Un pregiudizio di conferma

Tra l’altro, analizzando il quarto trimestre del 2023, l’immigrazione in Israele ha visto un aumento del 25 per cento. Tutto questo dopo i massacri del 7 ottobre.

Interessante la citazione fatta da Seeman di due psicologi cognitivi israeliani, Daniel KahnemanAmos Tversky, che avrebbero chiamato il caso “pregiudizio di conferma”, dove gli osservatori interpretano le informazioni con lo scopo di confermare le convinzioni preesistenti, in questo caso sulla loro presunta e inesorabile fine di Israele.

Sostegno paritario tra gli ebrei della diaspora e quelli israeliani

C’è chi lascia, chi arriva e chi ritorna, ma lungo questo flusso di via e vai c’è un intreccio fatto di solidarietà. Tra gli ebrei della diaspora e quelli residenti in Israele c’è stato un aiuto reciproco. Oltre 11.000 famiglie israeliane colpite dal terrorismo sono state aiutate dagli ebrei degli altri paesi attraverso donazioni per la ricostruzione, per un totale che equivale a circa 20 milioni di euro.

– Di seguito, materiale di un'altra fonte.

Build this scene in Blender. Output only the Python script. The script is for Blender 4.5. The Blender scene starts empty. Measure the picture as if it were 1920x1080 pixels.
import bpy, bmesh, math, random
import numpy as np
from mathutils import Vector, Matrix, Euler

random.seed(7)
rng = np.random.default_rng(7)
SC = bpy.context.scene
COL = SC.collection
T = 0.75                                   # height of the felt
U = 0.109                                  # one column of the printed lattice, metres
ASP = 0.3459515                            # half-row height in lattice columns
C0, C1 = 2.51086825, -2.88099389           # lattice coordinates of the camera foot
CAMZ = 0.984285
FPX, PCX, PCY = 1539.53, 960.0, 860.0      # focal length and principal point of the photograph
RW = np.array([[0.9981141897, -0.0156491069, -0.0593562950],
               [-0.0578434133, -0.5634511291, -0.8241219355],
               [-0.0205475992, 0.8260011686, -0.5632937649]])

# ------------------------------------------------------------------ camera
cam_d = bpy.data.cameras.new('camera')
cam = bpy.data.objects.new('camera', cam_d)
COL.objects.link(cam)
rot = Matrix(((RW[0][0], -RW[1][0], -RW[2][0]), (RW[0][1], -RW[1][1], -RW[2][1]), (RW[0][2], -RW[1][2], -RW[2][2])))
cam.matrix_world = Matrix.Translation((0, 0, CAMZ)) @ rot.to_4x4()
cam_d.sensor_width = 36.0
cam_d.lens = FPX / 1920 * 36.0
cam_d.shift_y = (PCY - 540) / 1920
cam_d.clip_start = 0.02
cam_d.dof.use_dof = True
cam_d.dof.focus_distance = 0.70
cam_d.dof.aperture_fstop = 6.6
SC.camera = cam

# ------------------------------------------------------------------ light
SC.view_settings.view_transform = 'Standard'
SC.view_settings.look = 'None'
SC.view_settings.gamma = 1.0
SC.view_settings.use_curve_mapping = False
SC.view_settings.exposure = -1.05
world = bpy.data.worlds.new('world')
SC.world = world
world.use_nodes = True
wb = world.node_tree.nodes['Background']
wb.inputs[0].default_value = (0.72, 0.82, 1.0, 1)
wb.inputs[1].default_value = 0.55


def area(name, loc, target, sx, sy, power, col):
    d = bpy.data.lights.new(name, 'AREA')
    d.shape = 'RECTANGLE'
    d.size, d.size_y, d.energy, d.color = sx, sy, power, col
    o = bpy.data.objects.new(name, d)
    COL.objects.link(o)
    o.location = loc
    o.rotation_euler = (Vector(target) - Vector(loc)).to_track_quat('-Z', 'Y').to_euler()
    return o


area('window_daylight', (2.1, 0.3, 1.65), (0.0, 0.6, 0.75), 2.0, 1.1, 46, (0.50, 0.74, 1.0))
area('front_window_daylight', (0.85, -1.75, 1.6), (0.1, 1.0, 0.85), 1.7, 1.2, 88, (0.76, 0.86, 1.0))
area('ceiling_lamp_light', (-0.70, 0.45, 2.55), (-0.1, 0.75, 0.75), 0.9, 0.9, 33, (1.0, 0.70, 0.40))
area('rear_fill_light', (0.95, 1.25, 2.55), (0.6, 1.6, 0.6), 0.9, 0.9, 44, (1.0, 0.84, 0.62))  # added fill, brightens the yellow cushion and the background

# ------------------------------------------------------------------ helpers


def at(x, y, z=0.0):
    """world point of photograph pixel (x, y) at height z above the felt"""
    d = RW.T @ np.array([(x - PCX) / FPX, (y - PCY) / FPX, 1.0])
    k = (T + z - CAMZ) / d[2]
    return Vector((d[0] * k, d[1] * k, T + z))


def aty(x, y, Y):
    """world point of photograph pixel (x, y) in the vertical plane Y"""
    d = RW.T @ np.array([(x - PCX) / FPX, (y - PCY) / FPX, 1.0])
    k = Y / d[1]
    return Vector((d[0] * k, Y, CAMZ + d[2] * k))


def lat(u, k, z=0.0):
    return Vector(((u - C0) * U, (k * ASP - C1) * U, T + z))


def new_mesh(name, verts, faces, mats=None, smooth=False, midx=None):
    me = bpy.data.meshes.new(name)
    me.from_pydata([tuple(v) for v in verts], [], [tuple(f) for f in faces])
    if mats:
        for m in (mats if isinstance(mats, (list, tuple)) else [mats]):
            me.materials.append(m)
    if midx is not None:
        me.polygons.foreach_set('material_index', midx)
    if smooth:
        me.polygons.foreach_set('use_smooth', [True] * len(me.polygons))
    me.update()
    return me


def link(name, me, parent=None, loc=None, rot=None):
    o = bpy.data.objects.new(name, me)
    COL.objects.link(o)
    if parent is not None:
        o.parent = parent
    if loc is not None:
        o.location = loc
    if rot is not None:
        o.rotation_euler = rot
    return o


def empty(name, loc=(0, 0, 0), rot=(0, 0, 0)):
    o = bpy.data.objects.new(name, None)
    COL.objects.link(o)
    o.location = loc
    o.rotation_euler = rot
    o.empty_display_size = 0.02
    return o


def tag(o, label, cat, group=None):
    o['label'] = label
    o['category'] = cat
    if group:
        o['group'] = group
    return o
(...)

Al contempo, vista la vertiginosa crescita dell’antisemitismo in tutto il mondo, l’Agenzia ebraica si è impegnata per rafforzare la sicurezza delle comunità ebraica fuori di Israele, investendo una cifra pari a 5 milioni di euro, attraverso l’invio di 2300 agenti in 65 paesi.

«L’impegno reciproco tra gli ebrei del mondo e Israele è un raggio di luce in uno dei periodi più difficili della nostra storia comune. Abbiamo lavorato insieme per rafforzare Israele all’ombra della guerra e la sicurezza delle comunità ebraiche in seguito alle ondate di antisemitismo in tutto il mondo. L’Agenzia ebraica continuerà a costruire la partnership strategica tra gli ebrei della diaspora e Israele e consentirà a ogni ebreo nel mondo di prendere parte alla costruzione del nostro futuro comune ». Ad affermarlo è stato Yehuda Setton direttore dell’Agenzia ebraica.

Tra i gesti di solidarietà ed unione c’è stato anche un impegno nel sostegno allo Stato Ebraico, sensibilizzando l’opinione pubblica per rilascio degli ostaggi.